/ 6 July 2020

Malawi celebrates independence day, but the first president left his mark

Hastings Banda In London
Dr Hastings Banda (1898 - 1997), President of Malawi, flies into London, having attended the Commonwealth Heads of Government Meeting in Singapore, 22nd January 1971. (Photo by George Stroud/Daily Express/Getty Images)

Today, July 6, Malawi celebrates 56 years of independence and 62 years since its founding father, Hastings Kamuzu Banda, returned to the British colony of Nyasaland after working and studying abroad. The country was the first member of the Federation of Rhodesia and Nyasaland (Malawi, Zambia, Zimbabwe) to attain independence.

Although the current headlines about Malawi are glowing after the recent presidential power transfer, the fate of independent Malawi during the Cold War was a tragic one. Banda was a narcissistic leader. His nickname, Ngwazi (The Conqueror), reflects his autocratic inclinations.  

Just weeks after independence Banda’s cabinet resigned in protest against his retrogressive leadership. Their bold gesture proved futile. In 1971, Banda was declared president-for-life and he stayed in office until democratic elections in 1994. He enjoyed convivial relations with the apartheid government of South Africa and sparred with the first president of Tanzania, Julius Nyerere. Short skirts on women and long hair on men were banned.

The historical record shows that the country’s difficulties under Banda were evident at the very moment of Malawi’s founding. His obsequious embrace of Western powers and the presence of the Southern Rhodesian delegation at Malawi’s independence celebrations points to Banda’s penchant for coddling up to superpowers and the region’s racist white governments.

Wooing the West

Banda, who had denounced the British decision to federate Nyasaland with Southern Rhodesia in the early 1950s, forgave all when Malawi became independent. At a banquet with Prince Philip the day before independence he announced: “I am bitter no more. Our quarrel with the British government is over. They are our friends.” Determined to show that this was not rhetoric, Banda left the infant nation just days later to hobnob with world leaders at the Commonwealth Prime Ministers’ conference in London. And the colonial governor general, Glyn Jones, remained in office in Malawi for two years.   

Banda also embraced the United States, which had originally been diffident about sending a delegation to the independence celebrations. In a sign of Malawi’s relative inconsequence, the American delegation was led by Rufus Clement, a university president. This did not stop Banda from pursuing a fawning correspondence with president Lyndon Johnson and declaring his support for the Vietnam War, a conflict opposed by the non-aligned nations.

Rhodesian relations

Closer to home, Winston Field, the recently deposed Rhodesian prime minister (who remained an MP in Ian Smith’s Rhodesian Front) had been a friend of Banda’s for several years. They bonded over jokes concerning Field’s son, Simon, who was shorter than the diminutive Banda. Field attended the independence celebrations but was not the only member of that government to do so. Smith dispatched his agriculture minister, Lord Angus Graham. Trends were for the isolation of the Rhodesian government and Banda’s decision to host a delegation provided Rhodesia with considerable propaganda value.

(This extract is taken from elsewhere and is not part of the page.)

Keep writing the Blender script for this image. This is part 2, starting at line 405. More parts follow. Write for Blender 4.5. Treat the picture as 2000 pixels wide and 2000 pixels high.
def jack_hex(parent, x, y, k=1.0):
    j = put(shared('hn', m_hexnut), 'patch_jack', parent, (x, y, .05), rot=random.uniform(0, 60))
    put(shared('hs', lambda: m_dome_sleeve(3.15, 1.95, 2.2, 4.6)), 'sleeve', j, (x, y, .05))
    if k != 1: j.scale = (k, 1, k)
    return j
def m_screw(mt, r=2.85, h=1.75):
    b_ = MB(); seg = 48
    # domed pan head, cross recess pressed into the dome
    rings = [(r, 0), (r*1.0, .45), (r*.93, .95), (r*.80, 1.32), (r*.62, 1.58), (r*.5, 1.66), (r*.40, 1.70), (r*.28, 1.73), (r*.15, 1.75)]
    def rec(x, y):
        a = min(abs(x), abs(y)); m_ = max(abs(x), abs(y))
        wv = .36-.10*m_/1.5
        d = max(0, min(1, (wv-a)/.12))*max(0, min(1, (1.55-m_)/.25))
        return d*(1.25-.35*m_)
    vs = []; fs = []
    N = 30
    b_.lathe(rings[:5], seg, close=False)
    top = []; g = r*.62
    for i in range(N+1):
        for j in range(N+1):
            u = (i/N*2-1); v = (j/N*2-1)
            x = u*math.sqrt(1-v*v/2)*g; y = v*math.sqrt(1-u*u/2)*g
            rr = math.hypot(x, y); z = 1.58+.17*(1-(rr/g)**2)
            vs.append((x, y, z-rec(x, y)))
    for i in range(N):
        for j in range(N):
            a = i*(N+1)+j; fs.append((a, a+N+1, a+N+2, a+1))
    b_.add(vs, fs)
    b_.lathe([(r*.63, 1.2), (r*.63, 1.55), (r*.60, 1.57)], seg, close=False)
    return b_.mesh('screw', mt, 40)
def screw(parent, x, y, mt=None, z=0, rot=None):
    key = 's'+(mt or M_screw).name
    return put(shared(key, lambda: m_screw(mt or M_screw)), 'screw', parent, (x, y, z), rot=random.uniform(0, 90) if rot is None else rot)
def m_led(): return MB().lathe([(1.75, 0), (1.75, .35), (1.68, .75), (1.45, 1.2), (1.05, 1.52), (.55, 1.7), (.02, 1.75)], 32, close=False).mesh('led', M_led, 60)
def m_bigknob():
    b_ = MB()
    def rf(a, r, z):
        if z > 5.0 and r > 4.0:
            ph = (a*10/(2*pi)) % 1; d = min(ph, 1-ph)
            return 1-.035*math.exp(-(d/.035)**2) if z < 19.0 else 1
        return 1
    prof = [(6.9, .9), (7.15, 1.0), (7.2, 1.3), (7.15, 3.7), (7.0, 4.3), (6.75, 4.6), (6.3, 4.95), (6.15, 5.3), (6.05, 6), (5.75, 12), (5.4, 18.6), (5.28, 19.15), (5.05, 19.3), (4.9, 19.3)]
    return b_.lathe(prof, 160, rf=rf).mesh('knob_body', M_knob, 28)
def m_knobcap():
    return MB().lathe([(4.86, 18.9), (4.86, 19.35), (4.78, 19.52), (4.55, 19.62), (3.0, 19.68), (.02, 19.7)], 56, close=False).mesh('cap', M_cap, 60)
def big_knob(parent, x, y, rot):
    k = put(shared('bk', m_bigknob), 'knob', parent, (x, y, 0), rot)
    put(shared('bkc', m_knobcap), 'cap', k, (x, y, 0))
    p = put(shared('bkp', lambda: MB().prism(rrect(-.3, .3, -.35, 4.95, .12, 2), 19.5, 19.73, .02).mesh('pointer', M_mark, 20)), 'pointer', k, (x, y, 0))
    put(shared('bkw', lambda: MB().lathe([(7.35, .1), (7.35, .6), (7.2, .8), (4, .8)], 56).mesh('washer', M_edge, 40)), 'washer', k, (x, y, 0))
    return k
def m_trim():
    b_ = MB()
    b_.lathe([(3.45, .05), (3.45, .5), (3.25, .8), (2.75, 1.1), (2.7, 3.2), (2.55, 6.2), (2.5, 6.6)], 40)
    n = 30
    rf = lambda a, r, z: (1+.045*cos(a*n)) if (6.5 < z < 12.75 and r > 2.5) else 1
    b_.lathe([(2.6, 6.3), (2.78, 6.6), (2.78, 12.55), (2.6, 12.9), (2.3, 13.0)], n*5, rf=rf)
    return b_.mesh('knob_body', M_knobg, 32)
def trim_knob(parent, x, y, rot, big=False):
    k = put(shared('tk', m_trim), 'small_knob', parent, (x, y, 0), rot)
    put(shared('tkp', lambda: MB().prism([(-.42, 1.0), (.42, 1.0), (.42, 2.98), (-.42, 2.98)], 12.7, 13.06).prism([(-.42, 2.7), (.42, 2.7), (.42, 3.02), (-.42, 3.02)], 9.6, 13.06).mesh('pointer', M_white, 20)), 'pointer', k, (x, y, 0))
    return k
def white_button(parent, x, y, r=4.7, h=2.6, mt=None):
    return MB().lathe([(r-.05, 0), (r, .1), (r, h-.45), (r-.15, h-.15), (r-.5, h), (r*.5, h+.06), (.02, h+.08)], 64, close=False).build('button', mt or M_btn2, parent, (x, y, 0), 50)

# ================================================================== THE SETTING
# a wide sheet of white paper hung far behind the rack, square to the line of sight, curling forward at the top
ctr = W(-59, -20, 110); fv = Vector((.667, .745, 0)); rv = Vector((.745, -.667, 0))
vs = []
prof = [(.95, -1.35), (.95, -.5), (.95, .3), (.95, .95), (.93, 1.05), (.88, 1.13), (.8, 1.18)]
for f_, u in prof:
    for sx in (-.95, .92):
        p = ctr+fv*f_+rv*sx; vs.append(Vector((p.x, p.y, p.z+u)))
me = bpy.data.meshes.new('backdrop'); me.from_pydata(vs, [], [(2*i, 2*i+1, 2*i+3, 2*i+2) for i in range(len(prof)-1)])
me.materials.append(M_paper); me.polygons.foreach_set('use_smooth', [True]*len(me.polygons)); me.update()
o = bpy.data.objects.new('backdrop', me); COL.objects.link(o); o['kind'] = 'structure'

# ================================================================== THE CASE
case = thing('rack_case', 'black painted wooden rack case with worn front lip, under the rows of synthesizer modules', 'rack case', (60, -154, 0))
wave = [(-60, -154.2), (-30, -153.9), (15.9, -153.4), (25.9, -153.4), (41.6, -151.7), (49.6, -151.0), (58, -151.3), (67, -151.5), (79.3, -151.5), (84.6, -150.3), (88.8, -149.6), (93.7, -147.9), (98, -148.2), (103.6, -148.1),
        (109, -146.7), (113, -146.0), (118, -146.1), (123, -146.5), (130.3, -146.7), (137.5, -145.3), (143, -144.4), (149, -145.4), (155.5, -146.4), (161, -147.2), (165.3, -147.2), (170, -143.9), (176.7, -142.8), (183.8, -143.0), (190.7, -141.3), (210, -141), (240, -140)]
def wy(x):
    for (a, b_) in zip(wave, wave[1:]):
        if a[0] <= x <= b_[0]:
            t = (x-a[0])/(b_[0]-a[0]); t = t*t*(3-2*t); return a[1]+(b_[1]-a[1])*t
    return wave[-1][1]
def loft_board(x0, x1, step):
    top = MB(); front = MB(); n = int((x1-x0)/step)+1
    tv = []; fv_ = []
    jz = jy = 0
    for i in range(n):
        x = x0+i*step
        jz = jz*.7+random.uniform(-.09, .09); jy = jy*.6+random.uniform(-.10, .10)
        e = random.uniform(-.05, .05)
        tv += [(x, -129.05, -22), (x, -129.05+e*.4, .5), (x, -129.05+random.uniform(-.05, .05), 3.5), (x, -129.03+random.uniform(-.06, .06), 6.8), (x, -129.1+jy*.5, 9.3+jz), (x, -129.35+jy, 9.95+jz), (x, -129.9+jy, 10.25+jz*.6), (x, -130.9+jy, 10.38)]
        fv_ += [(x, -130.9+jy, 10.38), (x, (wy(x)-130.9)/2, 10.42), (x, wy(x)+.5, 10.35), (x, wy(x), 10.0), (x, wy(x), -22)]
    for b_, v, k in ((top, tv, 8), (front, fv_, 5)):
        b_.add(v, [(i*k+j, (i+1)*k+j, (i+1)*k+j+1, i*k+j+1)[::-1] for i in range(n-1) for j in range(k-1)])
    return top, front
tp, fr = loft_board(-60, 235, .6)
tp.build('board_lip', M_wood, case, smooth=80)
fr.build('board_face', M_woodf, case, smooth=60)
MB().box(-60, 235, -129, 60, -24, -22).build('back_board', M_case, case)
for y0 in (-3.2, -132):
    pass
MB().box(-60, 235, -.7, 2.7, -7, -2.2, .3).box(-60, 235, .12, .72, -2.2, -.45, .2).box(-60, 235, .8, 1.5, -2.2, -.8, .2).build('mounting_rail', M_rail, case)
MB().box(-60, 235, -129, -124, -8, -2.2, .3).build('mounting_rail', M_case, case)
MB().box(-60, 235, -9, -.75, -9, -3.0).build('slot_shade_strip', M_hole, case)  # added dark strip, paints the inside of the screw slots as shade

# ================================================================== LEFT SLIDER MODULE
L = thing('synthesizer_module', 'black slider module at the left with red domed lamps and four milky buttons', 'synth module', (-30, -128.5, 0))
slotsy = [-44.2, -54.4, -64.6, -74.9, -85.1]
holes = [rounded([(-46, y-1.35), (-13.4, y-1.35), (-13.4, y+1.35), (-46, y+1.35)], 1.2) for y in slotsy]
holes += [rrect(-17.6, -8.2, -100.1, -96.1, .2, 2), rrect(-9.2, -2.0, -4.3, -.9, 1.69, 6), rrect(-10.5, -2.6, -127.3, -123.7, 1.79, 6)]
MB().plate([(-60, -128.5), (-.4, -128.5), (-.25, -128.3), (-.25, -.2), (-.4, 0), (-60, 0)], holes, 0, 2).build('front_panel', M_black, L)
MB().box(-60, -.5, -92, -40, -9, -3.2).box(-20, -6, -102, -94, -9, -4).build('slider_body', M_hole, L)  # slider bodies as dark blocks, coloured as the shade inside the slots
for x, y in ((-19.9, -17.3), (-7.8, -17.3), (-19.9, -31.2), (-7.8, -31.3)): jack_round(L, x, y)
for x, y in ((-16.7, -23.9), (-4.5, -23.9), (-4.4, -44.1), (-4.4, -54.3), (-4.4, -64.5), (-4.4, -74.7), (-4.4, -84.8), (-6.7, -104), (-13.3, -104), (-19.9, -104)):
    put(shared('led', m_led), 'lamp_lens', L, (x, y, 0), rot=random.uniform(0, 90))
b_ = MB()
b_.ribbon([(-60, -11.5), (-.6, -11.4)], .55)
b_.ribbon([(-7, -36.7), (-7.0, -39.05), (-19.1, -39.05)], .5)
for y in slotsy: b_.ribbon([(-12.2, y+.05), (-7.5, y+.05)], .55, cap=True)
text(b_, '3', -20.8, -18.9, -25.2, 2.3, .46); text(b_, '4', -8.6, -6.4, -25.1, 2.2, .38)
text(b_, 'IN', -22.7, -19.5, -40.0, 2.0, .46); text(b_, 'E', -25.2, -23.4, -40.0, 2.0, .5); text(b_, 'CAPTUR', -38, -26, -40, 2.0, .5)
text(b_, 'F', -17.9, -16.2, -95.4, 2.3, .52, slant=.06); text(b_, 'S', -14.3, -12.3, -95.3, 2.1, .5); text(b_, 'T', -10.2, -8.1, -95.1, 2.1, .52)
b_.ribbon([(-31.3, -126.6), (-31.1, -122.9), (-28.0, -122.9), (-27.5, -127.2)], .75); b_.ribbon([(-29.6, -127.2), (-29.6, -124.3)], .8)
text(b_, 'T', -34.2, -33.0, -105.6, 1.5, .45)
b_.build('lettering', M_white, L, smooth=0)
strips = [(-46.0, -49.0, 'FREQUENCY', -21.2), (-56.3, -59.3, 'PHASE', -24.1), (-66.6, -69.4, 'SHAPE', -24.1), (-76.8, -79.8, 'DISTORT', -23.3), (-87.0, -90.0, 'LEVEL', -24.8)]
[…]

The Rhodesian authorities were also probably pleased by Banda’s support for the Zimbabwe African National Union (Zanu). Since Zanu’s founding the previous year, Banda had been an overt supporter of the nationalist faction that broke away from Joshua Nkomo’s Zimbabwe African People’s Union (Zapu), a fracture that weakened the pressure against Smith’s government.

Zapu spokesperson William Mukurati reported that Zapu had not even been invited to the Malawi independence celebrations. He added: “Even if one had come, we would not have gone where Zanu and the Smith government have also been invited.”

Zanu dispatched a delegation of more than 20 members led by the party’s secretary general, Robert Mugabe.

Mugabe enjoyed congenial relations with Banda after Zimbabwe’s independence — the Malawian leader opened the new Zanu-PF office building in Harare in 1990. But Banda’s embrace of Mugabe was not sustained throughout Zimbabwe’s liberation struggle. His enthusiasm for Zanu dimmed when he reached a more overt accommodation with white supremacy. By the end of the 1960s, Banda had clearly abandoned Zimbabwe’s mainstream nationalist movement and thrown his lot in with the small black political parties such as the National People’s Union that participated within the framework of constitutional politics.

Ongoing struggles for full and free political participation in Malawi suggest the country’s formative moment continues to shape political conduct.

Brooks Marmon is a PhD student at the University of Edinburgh and incoming post-doctoral fellow at the department of historical and heritage studies, University of Pretoria.